13 lanes are required to move 800 vehicles per lane each hour to get to 10,000/hour

"skyports could accommodate 1,000 landings per hour on a footprint of 1 to 2 acres, so NACTO extrapolates that if there are four passengers per vehicle, to achieve the 10,000 passengers per hour 2.5 to 5 acres of space are required"

"If there were two bus-only lanes measuring just 23 feet wide, 80 buses per hour could move the 10,000. And that volume could be handled by a sidewalk or a protected bike lane measuring just 12 to 15 feet wide."

"In urban areas, fixed-route transit in designated rights-of-way is the most efficient way to move people in large numbers.... The bus’s advantage comes from having riders come to it, rather than the other way around."

****

No mention of trains, at least in the autoblog summary.
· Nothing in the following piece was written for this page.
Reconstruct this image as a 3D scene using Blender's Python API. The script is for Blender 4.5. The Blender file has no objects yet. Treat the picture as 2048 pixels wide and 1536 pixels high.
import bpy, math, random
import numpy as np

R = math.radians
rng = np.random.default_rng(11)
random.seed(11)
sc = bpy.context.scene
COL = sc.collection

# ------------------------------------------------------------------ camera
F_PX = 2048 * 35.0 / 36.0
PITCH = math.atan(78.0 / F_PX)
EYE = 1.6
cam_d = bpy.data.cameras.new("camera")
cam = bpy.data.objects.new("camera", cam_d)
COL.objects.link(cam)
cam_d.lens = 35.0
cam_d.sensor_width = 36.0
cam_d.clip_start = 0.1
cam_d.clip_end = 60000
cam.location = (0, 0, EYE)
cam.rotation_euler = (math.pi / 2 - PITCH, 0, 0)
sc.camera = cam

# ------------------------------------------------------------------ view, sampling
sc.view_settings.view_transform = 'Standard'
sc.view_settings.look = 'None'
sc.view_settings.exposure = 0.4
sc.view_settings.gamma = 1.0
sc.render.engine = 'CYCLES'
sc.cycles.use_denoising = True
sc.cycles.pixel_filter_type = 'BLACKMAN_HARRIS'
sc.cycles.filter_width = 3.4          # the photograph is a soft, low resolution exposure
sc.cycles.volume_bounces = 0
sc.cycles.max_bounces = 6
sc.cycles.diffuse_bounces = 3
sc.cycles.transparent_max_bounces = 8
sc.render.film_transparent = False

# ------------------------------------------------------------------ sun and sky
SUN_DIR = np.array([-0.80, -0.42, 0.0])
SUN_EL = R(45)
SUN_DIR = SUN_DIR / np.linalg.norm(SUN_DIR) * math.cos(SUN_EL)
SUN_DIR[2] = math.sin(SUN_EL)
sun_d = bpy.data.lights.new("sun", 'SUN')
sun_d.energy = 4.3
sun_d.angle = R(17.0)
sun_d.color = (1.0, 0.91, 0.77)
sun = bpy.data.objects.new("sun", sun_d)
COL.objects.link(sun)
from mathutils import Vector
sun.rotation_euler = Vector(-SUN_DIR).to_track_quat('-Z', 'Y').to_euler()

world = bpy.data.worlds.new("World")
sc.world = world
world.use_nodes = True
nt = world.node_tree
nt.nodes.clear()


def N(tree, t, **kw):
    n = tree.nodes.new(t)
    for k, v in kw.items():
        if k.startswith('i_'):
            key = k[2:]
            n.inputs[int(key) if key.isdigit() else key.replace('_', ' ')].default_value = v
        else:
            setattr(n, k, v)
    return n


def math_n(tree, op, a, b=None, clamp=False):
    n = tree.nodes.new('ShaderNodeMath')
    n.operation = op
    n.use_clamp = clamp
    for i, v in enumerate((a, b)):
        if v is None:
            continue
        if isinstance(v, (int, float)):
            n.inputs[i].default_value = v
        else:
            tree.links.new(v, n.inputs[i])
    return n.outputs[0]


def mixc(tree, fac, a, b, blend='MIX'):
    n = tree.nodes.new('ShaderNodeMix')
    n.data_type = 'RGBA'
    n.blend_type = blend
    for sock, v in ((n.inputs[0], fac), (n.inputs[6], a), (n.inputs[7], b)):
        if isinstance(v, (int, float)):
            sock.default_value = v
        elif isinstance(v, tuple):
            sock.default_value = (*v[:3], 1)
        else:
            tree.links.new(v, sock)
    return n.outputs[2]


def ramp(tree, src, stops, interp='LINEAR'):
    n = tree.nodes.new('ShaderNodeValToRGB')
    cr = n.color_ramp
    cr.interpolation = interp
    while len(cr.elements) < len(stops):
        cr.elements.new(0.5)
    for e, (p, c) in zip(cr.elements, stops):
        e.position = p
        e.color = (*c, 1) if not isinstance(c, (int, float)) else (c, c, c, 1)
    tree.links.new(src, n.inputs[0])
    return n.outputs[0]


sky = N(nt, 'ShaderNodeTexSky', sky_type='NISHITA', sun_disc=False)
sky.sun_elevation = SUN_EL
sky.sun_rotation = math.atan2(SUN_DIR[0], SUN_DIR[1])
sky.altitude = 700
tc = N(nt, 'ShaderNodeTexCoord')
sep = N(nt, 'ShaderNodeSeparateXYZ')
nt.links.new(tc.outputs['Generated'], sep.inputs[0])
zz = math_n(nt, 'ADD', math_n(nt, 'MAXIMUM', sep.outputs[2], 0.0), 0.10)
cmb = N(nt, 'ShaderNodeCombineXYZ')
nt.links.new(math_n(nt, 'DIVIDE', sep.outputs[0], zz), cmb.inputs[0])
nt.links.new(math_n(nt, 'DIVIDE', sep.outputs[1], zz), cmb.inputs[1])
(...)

A single subway 'lane' could move 20,000-40,000 people per hour! (This gets 30,000 and I think is using low train car capacity; 200 seems better. 6 cars/train * 200/car * 24 trains/hour = 28,800 people/hour; 10 cars and 30 trains/hour would be 60,000 people/hour.)

Looking at the PDF, no mention of trains, though I saw a trolley in a drawing. Oh wait, on page 49 they do mention "on-street transitways, bus or rail", giving them the same capacity... which might be true, but rail would have lower labor costs! Less so if you assume everything's automated in the future, I guess.